> _STATED PROBLEM_: Quote the records beneath, complete and exact. Leave out images.

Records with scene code
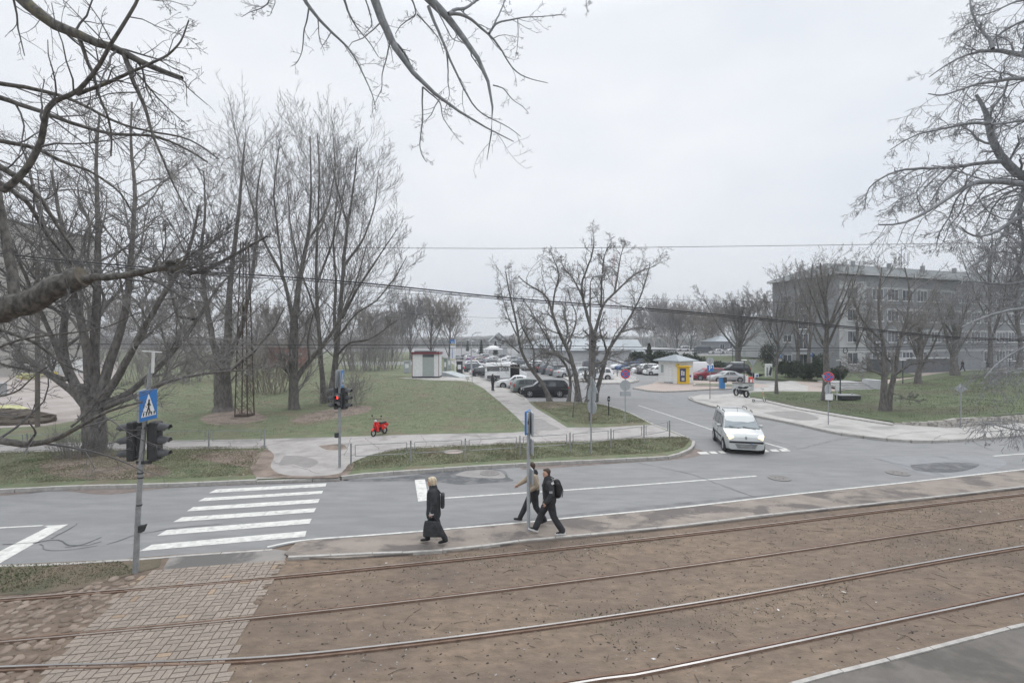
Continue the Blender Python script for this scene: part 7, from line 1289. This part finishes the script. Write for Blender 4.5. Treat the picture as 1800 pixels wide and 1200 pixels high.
def hand(wrist, elbow, curl=.5, palm_n=Vector((0, 0, 1)), scale=1.0):
    """palm, four unequal fingers bent at the knuckles and a thumb from the side of the palm, as chains"""
    d = (wrist - elbow).normalized(); s_ = palm_n.cross(d).normalized(); n = d.cross(s_).normalized(); k = scale; ch = [[(wrist, .026 * k), (wrist + d * .05 * k, .030 * k), (wrist + d * .085 * k, .026 * k)]]
    ch += [[(wrist + d * .03 * k + s_ * .012, .022 * k), (wrist + d * .085 * k + s_ * .026 * k, .016 * k)], [(wrist + d * .03 * k - s_ * .012, .022 * k), (wrist + d * .085 * k - s_ * .026 * k, .016 * k)]]
    for i, (off, L_) in enumerate(((-.030, .068), (-.010, .078), (.010, .073), (.029, .056))):
        b0 = wrist + d * .088 * k + s_ * off * k; c1 = curl * .9; d1 = (d * math.cos(c1) - n * math.sin(c1)); d2 = (d * math.cos(c1 * 2) - n * math.sin(c1 * 2)); d3 = (d * math.cos(c1 * 2.7) - n * math.sin(c1 * 2.7))
        p1 = b0 + d1 * L_ * .45 * k; p2 = p1 + d2 * L_ * .32 * k; p3 = p2 + d3 * L_ * .25 * k; ch.append([(b0, .0095 * k), (p1, .009 * k), (p2, .008 * k), (p3, .007 * k)])
    t0 = wrist + d * .03 * k - s_ * .026 * k; t1 = t0 + (d * .6 - s_ * .7 - n * .2).normalized() * .035 * k; t2 = t1 + (d * .9 - s_ * .3 - n * .3).normalized() * .032 * k; ch.append([(t0, .014 * k), (t1, .011 * k), (t2, .009 * k)]); return ch
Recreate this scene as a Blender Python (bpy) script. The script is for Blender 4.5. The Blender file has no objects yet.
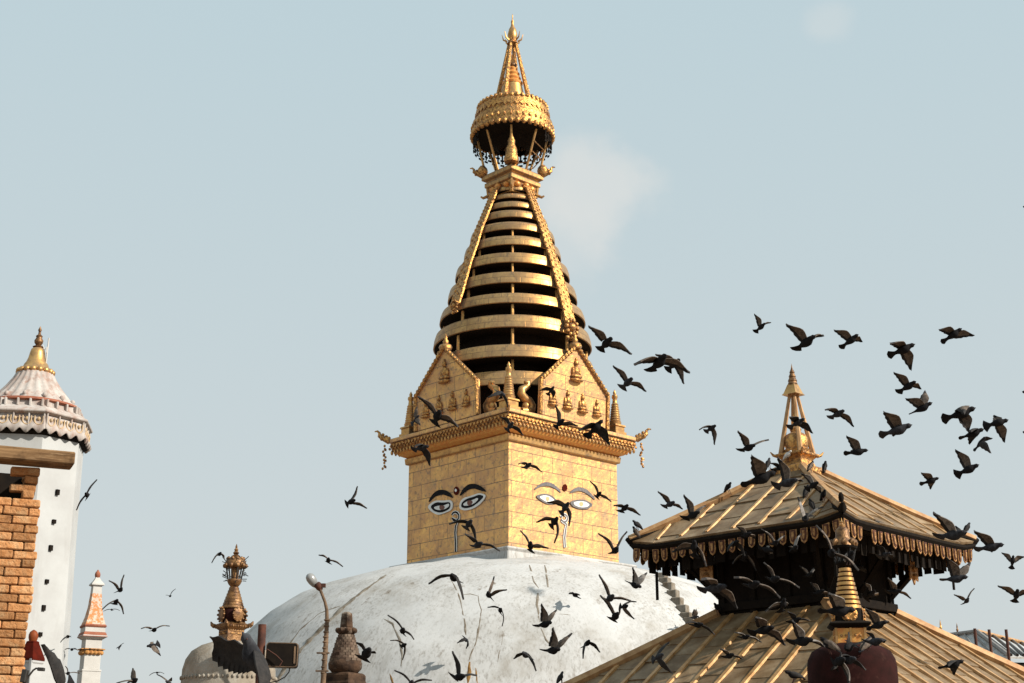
import bpy, bmesh, math, random
from mathutils import Vector, Matrix, noise
random.seed(7)
R_ = math.radians
scene = bpy.context.scene
COL = scene.collection

# ------------------------------------------------------------------ camera
F_PX = 1422.2
PITCH = R_(17.5)
CAM = Vector((0, 0, 1.6))
cam_d = bpy.data.cameras.new('camera')
cam_d.lens = 50.0; cam_d.sensor_width = 36.0
cam_d.clip_start = 0.1; cam_d.clip_end = 20000
cam = bpy.data.objects.new('camera', cam_d); COL.objects.link(cam)
cam.location = CAM; cam.rotation_euler = (R_(90) + PITCH, 0, 0)
scene.camera = cam
FWD = Vector((0, math.cos(PITCH), math.sin(PITCH)))
UP = Vector((0, -math.sin(PITCH), math.cos(PITCH)))
RT = Vector((1, 0, 0))

def ray(px, py):
    return (RT * ((px - 512) / F_PX) + UP * ((341.5 - py) / F_PX) + FWD)
def at(px, py, Y):
    d = ray(px, py); return CAM + d * (Y / d.y)
def zat(py, Y, px=512):
    return at(px, py, Y).z

# ------------------------------------------------------------------ light
SUN_AZ = Vector((0.91, -0.41)).normalized()      # horizontal direction towards the sun
SUN_EL = 33.0
SUN_STRENGTH = 5.0
SKY_STRENGTH = 0.08
EXPOSURE = 0.45
scene.view_settings.view_transform = 'Standard'
scene.view_settings.look = 'None'
scene.view_settings.exposure = EXPOSURE
scene.view_settings.gamma = 1
scene.view_settings.use_curve_mapping = False

world = bpy.data.worlds.new('World'); scene.world = world
world.use_nodes = True
wn = world.node_tree; wn.nodes.clear()
def wnode(t, **k):
    n = wn.nodes.new(t)
    for a, v in k.items(): setattr(n, a, v)
    return n
wout = wnode('ShaderNodeOutputWorld'); wbg = wnode('ShaderNodeBackground')
wbg.inputs['Strength'].default_value = SKY_STRENGTH
sky = wnode('ShaderNodeTexSky', sky_type='NISHITA', sun_disc=False)
sky.sun_elevation = R_(SUN_EL); sky.sun_rotation = math.atan2(SUN_AZ.x, SUN_AZ.y)
sky.air_density = 1.0; sky.dust_density = 2.0; sky.ozone_density = 1.0
# thin high veil of pale haze over the sky, with one soft cloud beside the spire
tc = wnode('ShaderNodeTexCoord')
sep = wnode('ShaderNodeSeparateXYZ'); wn.links.new(tc.outputs['Generated'], sep.inputs[0])
hr = wnode('ShaderNodeMapRange'); hr.inputs['From Min'].default_value = 0.05; hr.inputs['From Max'].default_value = 0.55
wn.links.new(sep.outputs['Z'], hr.inputs['Value'])
veil = wnode('ShaderNodeMixRGB'); veil.inputs[1].default_value = (5.95, 6.35, 6.32, 1); veil.inputs[2].default_value = (4.95, 6.2, 6.65, 1)
wn.links.new(hr.outputs[0], veil.inputs[0])
mixs = wnode('ShaderNodeMixRGB'); mixs.inputs[0].default_value = 0.92
wn.links.new(sky.outputs[0], mixs.inputs[1]); wn.links.new(veil.outputs[0], mixs.inputs[2])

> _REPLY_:
Continue the Blender Python script for this scene: part 7, from line 1289. This part finishes the script. Write for Blender 4.5. Treat the picture as 1800 pixels wide and 1200 pixels high.
def hand(wrist, elbow, curl=.5, palm_n=Vector((0, 0, 1)), scale=1.0):
    """palm, four unequal fingers bent at the knuckles and a thumb from the side of the palm, as chains"""
    d = (wrist - elbow).normalized(); s_ = palm_n.cross(d).normalized(); n = d.cross(s_).normalized(); k = scale; ch = [[(wrist, .026 * k), (wrist + d * .05 * k, .030 * k), (wrist + d * .085 * k, .026 * k)]]
    ch += [[(wrist + d * .03 * k + s_ * .012, .022 * k), (wrist + d * .085 * k + s_ * .026 * k, .016 * k)], [(wrist + d * .03 * k - s_ * .012, .022 * k), (wrist + d * .085 * k - s_ * .026 * k, .016 * k)]]
    for i, (off, L_) in enumerate(((-.030, .068), (-.010, .078), (.010, .073), (.029, .056))):
        b0 = wrist + d * .088 * k + s_ * off * k; c1 = curl * .9; d1 = (d * math.cos(c1) - n * math.sin(c1)); d2 = (d * math.cos(c1 * 2) - n * math.sin(c1 * 2)); d3 = (d * math.cos(c1 * 2.7) - n * math.sin(c1 * 2.7))
        p1 = b0 + d1 * L_ * .45 * k; p2 = p1 + d2 * L_ * .32 * k; p3 = p2 + d3 * L_ * .25 * k; ch.append([(b0, .0095 * k), (p1, .009 * k), (p2, .008 * k), (p3, .007 * k)])
    t0 = wrist + d * .03 * k - s_ * .026 * k; t1 = t0 + (d * .6 - s_ * .7 - n * .2).normalized() * .035 * k; t2 = t1 + (d * .9 - s_ * .3 - n * .3).normalized() * .032 * k; ch.append([(t0, .014 * k), (t1, .011 * k), (t2, .009 * k)]); return ch
Recreate this scene as a Blender Python (bpy) script. The script is for Blender 4.5. The Blender file has no objects yet.
import bpy, bmesh, math, random
from mathutils import Vector, Matrix, noise
random.seed(7)
R_ = math.radians
scene = bpy.context.scene
COL = scene.collection

# ------------------------------------------------------------------ camera
F_PX = 1422.2
PITCH = R_(17.5)
CAM = Vector((0, 0, 1.6))
cam_d = bpy.data.cameras.new('camera')
cam_d.lens = 50.0; cam_d.sensor_width = 36.0
cam_d.clip_start = 0.1; cam_d.clip_end = 20000
cam = bpy.data.objects.new('camera', cam_d); COL.objects.link(cam)
cam.location = CAM; cam.rotation_euler = (R_(90) + PITCH, 0, 0)
scene.camera = cam
FWD = Vector((0, math.cos(PITCH), math.sin(PITCH)))
UP = Vector((0, -math.sin(PITCH), math.cos(PITCH)))
RT = Vector((1, 0, 0))

def ray(px, py):
    return (RT * ((px - 512) / F_PX) + UP * ((341.5 - py) / F_PX) + FWD)
def at(px, py, Y):
    d = ray(px, py); return CAM + d * (Y / d.y)
def zat(py, Y, px=512):
    return at(px, py, Y).z

# ------------------------------------------------------------------ light
SUN_AZ = Vector((0.91, -0.41)).normalized()      # horizontal direction towards the sun
SUN_EL = 33.0
SUN_STRENGTH = 5.0
SKY_STRENGTH = 0.08
EXPOSURE = 0.45
scene.view_settings.view_transform = 'Standard'
scene.view_settings.look = 'None'
scene.view_settings.exposure = EXPOSURE
scene.view_settings.gamma = 1
scene.view_settings.use_curve_mapping = False

world = bpy.data.worlds.new('World'); scene.world = world
world.use_nodes = True
wn = world.node_tree; wn.nodes.clear()
def wnode(t, **k):
    n = wn.nodes.new(t)
    for a, v in k.items(): setattr(n, a, v)
    return n
wout = wnode('ShaderNodeOutputWorld'); wbg = wnode('ShaderNodeBackground')
wbg.inputs['Strength'].default_value = SKY_STRENGTH
sky = wnode('ShaderNodeTexSky', sky_type='NISHITA', sun_disc=False)
sky.sun_elevation = R_(SUN_EL); sky.sun_rotation = math.atan2(SUN_AZ.x, SUN_AZ.y)
sky.air_density = 1.0; sky.dust_density = 2.0; sky.ozone_density = 1.0
# thin high veil of pale haze over the sky, with one soft cloud beside the spire
tc = wnode('ShaderNodeTexCoord')
sep = wnode('ShaderNodeSeparateXYZ'); wn.links.new(tc.outputs['Generated'], sep.inputs[0])
hr = wnode('ShaderNodeMapRange'); hr.inputs['From Min'].default_value = 0.05; hr.inputs['From Max'].default_value = 0.55
wn.links.new(sep.outputs['Z'], hr.inputs['Value'])
veil = wnode('ShaderNodeMixRGB'); veil.inputs[1].default_value = (5.95, 6.35, 6.32, 1); veil.inputs[2].default_value = (4.95, 6.2, 6.65, 1)
wn.links.new(hr.outputs[0], veil.inputs[0])
mixs = wnode('ShaderNodeMixRGB'); mixs.inputs[0].default_value = 0.92
wn.links.new(sky.outputs[0], mixs.inputs[1]); wn.links.new(veil.outputs[0], mixs.inputs[2])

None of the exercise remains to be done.